• Set task:
Output a verbatim copy of the data, cut off after the line that contains "random.seed(7)".

[Rows from a 3D scene dataset]
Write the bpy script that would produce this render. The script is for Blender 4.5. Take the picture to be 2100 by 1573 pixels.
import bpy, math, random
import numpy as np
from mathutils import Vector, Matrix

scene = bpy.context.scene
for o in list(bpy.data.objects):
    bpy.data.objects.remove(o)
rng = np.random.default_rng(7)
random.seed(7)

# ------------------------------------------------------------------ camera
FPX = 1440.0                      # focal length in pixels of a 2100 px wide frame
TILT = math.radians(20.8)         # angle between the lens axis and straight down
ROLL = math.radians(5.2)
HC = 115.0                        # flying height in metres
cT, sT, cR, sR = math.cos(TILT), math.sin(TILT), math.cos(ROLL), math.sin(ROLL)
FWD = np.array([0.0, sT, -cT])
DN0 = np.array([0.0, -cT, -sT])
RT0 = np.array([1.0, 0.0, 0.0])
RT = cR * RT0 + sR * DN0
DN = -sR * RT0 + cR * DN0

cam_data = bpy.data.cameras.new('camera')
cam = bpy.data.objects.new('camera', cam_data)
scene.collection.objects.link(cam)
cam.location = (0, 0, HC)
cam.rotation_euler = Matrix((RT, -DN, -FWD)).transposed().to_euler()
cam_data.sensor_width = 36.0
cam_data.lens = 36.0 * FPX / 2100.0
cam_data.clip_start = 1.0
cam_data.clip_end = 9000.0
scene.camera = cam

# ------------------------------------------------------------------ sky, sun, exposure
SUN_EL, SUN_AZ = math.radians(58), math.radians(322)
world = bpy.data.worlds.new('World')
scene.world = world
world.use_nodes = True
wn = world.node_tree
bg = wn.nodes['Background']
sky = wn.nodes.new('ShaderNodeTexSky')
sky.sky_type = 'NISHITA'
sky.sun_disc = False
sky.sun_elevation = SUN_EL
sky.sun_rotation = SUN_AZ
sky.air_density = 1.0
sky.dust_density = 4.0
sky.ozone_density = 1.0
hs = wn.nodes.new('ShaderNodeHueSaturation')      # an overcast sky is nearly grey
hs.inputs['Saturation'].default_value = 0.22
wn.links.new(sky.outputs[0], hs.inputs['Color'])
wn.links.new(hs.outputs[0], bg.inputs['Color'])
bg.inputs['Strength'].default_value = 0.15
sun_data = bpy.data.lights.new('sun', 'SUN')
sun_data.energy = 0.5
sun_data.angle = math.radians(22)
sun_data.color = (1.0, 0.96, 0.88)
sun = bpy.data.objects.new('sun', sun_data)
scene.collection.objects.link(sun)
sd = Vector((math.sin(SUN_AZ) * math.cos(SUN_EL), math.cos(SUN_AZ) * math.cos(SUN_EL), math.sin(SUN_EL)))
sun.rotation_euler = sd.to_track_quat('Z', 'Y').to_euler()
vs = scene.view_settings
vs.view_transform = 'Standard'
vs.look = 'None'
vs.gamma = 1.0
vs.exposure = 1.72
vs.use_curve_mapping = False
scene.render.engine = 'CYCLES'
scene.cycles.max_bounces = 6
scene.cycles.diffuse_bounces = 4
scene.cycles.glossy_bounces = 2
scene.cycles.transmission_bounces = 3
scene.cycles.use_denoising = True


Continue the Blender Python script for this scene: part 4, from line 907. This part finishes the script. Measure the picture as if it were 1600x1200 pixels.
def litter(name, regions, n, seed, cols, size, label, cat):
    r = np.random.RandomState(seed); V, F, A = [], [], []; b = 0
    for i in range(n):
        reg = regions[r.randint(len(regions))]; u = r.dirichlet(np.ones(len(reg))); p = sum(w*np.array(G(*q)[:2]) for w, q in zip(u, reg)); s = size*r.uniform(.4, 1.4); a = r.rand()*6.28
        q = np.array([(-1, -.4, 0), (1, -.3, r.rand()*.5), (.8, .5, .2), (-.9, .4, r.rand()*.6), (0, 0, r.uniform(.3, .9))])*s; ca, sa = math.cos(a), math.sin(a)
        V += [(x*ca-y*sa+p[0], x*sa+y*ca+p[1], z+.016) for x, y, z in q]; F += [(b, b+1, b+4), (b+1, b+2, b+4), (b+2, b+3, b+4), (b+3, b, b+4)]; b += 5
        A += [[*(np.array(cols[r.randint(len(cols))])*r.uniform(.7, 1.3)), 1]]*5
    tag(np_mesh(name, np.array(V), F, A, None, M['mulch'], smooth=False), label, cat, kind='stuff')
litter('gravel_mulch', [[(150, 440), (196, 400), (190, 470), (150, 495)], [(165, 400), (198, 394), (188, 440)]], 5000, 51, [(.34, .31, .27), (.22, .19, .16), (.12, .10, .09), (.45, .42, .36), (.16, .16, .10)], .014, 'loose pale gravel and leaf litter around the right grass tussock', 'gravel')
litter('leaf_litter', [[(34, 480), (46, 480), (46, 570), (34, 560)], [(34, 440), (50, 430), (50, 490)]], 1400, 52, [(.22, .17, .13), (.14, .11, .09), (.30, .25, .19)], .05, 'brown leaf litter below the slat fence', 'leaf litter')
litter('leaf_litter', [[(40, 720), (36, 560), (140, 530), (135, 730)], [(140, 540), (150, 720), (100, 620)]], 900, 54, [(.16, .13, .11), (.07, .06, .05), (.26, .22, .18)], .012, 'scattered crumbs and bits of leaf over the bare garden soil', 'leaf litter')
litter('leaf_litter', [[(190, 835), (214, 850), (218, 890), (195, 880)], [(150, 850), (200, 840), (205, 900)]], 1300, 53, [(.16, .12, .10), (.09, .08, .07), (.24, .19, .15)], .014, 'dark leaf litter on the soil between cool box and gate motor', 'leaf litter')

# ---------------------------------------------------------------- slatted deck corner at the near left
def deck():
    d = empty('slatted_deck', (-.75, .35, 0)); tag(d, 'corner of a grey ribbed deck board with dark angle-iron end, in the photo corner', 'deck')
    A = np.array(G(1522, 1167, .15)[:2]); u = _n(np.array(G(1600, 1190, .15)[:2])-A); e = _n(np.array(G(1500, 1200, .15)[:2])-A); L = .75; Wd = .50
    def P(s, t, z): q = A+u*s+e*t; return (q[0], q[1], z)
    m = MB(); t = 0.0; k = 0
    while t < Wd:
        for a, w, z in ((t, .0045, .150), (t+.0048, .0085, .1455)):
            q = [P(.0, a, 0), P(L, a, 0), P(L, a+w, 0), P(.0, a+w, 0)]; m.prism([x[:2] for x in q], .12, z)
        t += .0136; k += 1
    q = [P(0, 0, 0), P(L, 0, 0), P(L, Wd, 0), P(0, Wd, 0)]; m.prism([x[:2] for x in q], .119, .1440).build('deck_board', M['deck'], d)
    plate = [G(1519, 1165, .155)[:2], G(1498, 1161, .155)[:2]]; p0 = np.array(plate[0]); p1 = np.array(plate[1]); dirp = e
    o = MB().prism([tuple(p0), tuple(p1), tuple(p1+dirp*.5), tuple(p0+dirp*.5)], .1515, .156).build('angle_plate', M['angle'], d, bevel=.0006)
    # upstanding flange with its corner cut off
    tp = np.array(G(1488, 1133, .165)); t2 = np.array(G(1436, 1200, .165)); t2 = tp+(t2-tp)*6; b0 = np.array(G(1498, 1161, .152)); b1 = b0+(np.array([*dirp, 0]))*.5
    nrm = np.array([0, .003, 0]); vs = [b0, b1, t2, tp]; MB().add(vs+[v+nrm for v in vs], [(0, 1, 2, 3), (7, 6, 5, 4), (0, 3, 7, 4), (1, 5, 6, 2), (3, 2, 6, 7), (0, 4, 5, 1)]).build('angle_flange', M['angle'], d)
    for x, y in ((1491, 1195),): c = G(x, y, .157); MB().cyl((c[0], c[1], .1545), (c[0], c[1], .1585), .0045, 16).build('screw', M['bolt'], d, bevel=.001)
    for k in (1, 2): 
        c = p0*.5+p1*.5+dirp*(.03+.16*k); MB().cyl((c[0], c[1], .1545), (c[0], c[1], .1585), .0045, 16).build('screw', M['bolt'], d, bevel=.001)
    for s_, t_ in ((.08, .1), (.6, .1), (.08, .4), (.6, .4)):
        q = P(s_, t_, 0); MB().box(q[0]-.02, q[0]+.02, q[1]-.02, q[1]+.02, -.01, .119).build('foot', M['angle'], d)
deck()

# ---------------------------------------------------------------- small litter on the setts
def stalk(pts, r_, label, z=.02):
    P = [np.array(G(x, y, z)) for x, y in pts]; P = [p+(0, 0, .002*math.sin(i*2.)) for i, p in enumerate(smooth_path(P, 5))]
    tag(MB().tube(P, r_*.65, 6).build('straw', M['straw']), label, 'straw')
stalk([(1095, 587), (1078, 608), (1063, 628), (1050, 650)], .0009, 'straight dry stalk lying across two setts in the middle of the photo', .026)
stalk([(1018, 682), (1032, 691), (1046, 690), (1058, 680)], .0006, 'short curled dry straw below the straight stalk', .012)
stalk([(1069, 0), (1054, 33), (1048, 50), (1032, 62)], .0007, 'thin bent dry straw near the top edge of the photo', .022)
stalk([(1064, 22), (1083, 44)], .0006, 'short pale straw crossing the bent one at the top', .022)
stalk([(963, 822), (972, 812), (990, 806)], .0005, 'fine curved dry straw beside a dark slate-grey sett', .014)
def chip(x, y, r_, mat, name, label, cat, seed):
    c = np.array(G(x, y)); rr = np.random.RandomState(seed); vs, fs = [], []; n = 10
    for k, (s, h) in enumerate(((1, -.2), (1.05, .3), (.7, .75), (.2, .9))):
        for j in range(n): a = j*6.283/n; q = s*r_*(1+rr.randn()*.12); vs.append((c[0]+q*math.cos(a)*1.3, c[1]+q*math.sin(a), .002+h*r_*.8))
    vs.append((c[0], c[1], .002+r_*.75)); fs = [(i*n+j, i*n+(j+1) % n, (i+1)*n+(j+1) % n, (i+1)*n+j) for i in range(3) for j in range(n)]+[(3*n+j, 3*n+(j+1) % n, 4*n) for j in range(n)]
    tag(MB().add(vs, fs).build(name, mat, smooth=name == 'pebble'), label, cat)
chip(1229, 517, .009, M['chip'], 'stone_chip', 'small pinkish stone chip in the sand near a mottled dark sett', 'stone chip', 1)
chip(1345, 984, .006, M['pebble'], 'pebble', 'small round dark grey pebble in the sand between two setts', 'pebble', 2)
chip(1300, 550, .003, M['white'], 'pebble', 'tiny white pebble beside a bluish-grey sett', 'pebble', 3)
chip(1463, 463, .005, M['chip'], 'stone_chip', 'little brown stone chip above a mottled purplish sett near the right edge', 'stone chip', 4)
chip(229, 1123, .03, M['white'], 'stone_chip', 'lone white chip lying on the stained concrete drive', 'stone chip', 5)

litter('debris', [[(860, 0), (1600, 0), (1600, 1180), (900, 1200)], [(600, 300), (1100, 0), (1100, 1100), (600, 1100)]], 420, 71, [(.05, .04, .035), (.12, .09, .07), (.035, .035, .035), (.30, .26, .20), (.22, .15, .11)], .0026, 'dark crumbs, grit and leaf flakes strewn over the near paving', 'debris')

• Exercise output:
Write the bpy script that would produce this render. The script is for Blender 4.5. Take the picture to be 2100 by 1573 pixels.
import bpy, math, random
import numpy as np
from mathutils import Vector, Matrix

scene = bpy.context.scene
for o in list(bpy.data.objects):
    bpy.data.objects.remove(o)
rng = np.random.default_rng(7)
random.seed(7)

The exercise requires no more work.